In questo contesto si inserisce anche il percorso di consapevolezza di Drey attraverso una scena girata all’interno di un Motel, semplice ma d’impatto, che segna una deviazione rispetto al suo percorso. Il rischio di buonismo è effettivamente solo sfiorato, l’impressione è che le trasformazioni siano conseguenza di un processo sincero e quindi genuino nella sua messa in scena di due persone che cercano di prendersi cura l’uno dell’altra.
Ryan Gosling è veramente un bravo attore e non sbaglia mai un colpo. Poliedrico e versatile riesce a saltare da un ruolo all’altro senza perdere di credibilità (The Nice Guys, Blue Valentine, Come un tuono, The Believer, Lars e una ragazza tutta sua, Drive, Solo dio perdona, riesce persino a far apprezzare Le pagine della nostra storia) e senza cadute. In questo film si muove egregiamente tra le ambiguità di un personaggio dalla doppia faccia, quella rassicurante dell’insegnante carismatico e quella dell’uomo che gli sta dietro, fragile e dolorante, bisognoso di aiuto. In alcune scene il suo sguardo, le sue movenze o il sorriso esprimono da soli quello che non ha nemmeno bisogno di dire a parole. Non è un caso se fu nominato al Premio Oscar (che chiaramente non prese) e se da qui in poi la sua carriera fu in ascesa. Il cast in generale è adeguato e all’altezza anche senza particolari picchi, buona Shareeka Epps nel suo broncio perenne (non è stato possibile capire se sia o meno imparentata con Omar Epps, meglio noto come Eric Foreman della serie Dr.House) mentre Anthony Mackie è sostituibile senza grossa fatica, pur avendo una filmografia piuttosto nutrita anche se non particolarmente fenomenale (8 Mile, Million Dollar Baby, The Man – La talpa, The Hurt Locker, La leggenda del cacciatore di vampiri, Captain America: The winter soldier, Avengers: Age of Ultron).

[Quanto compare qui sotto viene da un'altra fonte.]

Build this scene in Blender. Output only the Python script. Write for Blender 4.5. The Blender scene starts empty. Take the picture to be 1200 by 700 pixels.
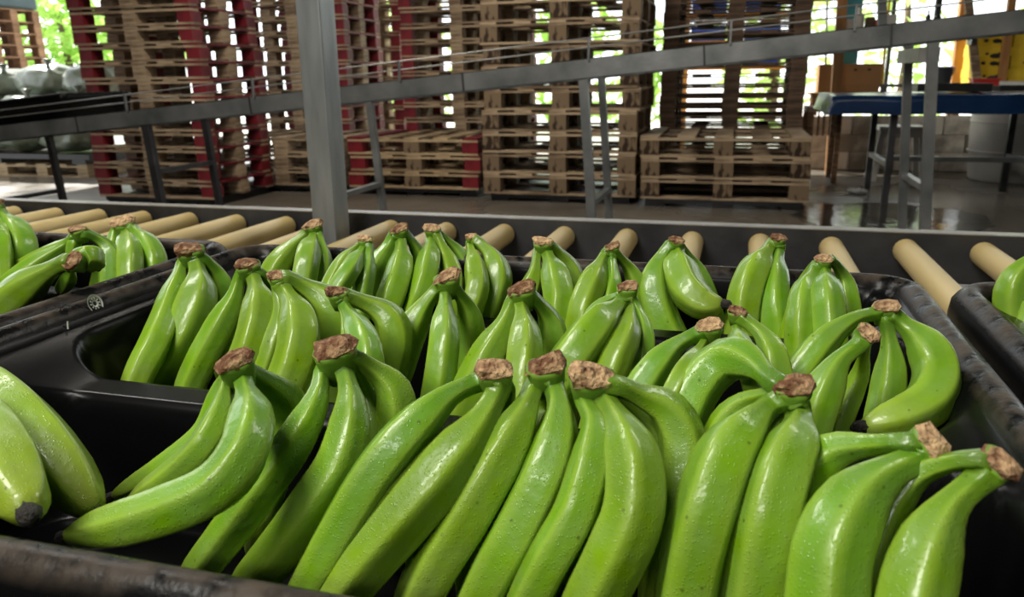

Un film da vedere, se non altro per ricordare che i buoni esempi possono avere dei difetti: “one thing doesn’t make a man“.
Nel suo caso è vero, in altri casi però è anche vero il contrario.
A volte basta una cosa sola per fare un uomo.
Giudizio in minuti di sonno: Due o tre sparuti tentativi in vari momenti prima ancora di vedere 5 Giorni Fuori (di cui ero venuto a conoscenza successivamente) dopo il quale c’è stato un aumento della motivazione nel vedere Half Nelson fino alla fine. Tentativo fallito miseramente due volte nella stessa sera dopo nemmeno 15 minuti dall’inizio ma con un recupero pomeridiano del giorno successivo.